Gyles Brandreth : Break A Leg

Bound and Gagged Comedy

Genre: Comedy, Solo Performance, Storytelling

Venue: Pleasance Courtyard

Festival:


Low Down

An hour of quite sublime, uplifting comedic storytelling from a master of his craft.

Review

Gyles Brandreth is a polymath.  Not content with being one of the better known broadcasters in these sunlit isles, he has also managed to find time to be a writer, actor and raconteur par excellence in a glittering career spanning more decades than he perhaps would like to admit to.  He even managed a short spell as a Tory MP back in the 1990’s, but politics’ loss has been the entertainment world’s gain since he was booted out in Tony Blair’s landslide landslip election win back in 1997.

Brandreth’s latest Fringe show, Break A Leg, focuses principally on his interaction with the glitterati of stage and screen over the past decades.  And what a line-up he assembles.  Olivier, Gielgud, O’Toole, Harrison, Holloway, Burton, Taylor, West, Scales and Dench are but a soupçon of those in the performing arts that Brandreth has befriended or had some form of meaningful interaction with.

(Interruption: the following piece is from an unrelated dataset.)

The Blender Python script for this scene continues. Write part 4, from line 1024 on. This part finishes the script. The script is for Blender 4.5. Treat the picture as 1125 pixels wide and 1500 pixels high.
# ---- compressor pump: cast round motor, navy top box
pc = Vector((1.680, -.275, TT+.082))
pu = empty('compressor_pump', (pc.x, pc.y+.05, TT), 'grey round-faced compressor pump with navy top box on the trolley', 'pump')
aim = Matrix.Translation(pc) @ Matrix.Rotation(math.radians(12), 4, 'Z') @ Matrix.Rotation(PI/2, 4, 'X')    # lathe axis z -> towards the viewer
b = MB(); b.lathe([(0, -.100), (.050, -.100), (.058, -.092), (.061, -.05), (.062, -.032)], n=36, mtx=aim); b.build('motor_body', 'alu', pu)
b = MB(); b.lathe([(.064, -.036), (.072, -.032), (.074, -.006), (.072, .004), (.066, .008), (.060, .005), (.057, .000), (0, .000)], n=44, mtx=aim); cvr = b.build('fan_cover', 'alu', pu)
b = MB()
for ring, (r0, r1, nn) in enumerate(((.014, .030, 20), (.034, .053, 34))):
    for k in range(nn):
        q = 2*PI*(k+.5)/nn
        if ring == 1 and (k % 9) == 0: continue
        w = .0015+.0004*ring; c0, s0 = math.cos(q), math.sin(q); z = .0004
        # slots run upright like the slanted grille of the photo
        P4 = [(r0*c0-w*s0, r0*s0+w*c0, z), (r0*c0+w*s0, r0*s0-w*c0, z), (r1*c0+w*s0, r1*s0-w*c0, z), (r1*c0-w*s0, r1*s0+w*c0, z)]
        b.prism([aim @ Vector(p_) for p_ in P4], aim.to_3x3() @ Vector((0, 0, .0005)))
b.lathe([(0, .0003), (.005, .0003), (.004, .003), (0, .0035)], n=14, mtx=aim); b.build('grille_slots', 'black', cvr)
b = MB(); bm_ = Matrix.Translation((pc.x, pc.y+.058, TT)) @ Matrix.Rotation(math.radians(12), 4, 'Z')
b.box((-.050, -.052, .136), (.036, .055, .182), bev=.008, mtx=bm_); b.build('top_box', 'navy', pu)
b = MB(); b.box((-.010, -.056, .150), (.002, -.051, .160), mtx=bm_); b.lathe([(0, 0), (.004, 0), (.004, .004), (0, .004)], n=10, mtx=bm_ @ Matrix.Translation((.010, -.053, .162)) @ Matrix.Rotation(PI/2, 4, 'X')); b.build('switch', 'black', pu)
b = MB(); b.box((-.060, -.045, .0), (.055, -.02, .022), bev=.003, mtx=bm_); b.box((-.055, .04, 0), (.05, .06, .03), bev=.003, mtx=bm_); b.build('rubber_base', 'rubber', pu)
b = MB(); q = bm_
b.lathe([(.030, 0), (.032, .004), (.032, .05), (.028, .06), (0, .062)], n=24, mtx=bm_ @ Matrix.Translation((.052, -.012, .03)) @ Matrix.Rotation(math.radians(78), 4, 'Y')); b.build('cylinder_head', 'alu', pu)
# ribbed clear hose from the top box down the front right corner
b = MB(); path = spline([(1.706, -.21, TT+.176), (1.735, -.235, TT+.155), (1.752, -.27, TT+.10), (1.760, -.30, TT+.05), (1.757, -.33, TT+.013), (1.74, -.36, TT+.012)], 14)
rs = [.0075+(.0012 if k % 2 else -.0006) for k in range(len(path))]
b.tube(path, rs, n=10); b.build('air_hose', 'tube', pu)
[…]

But, with many on that list now no longer with us, this show has him on a bare stage, with just a copy of his latest book (that gets well plugged) for company.  Yet, despite operating in the vast sauna that is Pleasance One, Brandreth still manages to make everyone in the packed audience feel that he’s speaking to them personally.  The end result is a sublimely uplifting hour of fun and silliness.

Brandreth started coming to Edinburgh back in the days when the Fringe really was on the fringes, and not the mega-spectacle it is now.  And, since he first started performing in 2000, he has become something of an institution, our latest national treasure even, with this latest hour long monologue full of superb stories, each crafted with an expansive lexicon and punctuated with a perfectly timed punch line that is as effective as it is funny.

There’s a script, of course.  But a master raconteur like Brandreth needs no encouragement to venture off-piste as we did here once he’d spotted an American in the audience from Bel Air, Maryland.  Cue a five minute extemporisation on John Wilkes Booth from that very city, who achieved more notoriety for having assassinated President Lincoln than he did from his chosen profession as an actor.  And Brandreth didn’t miss a beat, weaving this sidebar seamlessly into the overall theme of his show.

And do the words flow!  Machine-gun delivery in the style Brandreth uses probably comes at about 150 words per minute.  An hour of that means he has to assemble around 9000 words into a storyline that both engages his audience and is funny.  There’s not a stumble, nor a mumble, let alone a sign that he’s lost the thread.  It’s a master class in stand-up comedy/storytelling that any aspiring comedian should be making a beeline to watch, listen and learn from.

It’s all over far too quickly, but how on earth do you rate a show like this?  Brandreth himself is on record as not agreeing with the star system used by many publications.  And FringeReview moved away from the quantitative to the qualitative some years ago, so how about the following:

Must See Show for the bus pass brigade, which was about 80% of the audience the day I was there.  You’ll recognise all the stars of stage and screen that Brandreth name checks as well as appreciate the comfort of listening to a doyen of stage and screen that is the reassuring face of a well-known brand of stair lifts and the calming voice behind a leading purveyor of incontinence pads.

Highly Recommended for those approaching their bus pass years, largely for the reasons above but also because you can laugh at all the people laughing at the stair lift and incontinence pad references (although your time will come!)

Recommended for everyone else with a sense of humour and an interest in preserving the stories behind live theatre.  And there’s the world premiere of a Ronnie Barker parody of Christmas Day in the Workhouse.  Oh, and it’s probably the only comedy show at the Fringe that’s a Brexit-free zone.

Need any more incentive to trot along?  An absolute master class in comedic storytelling.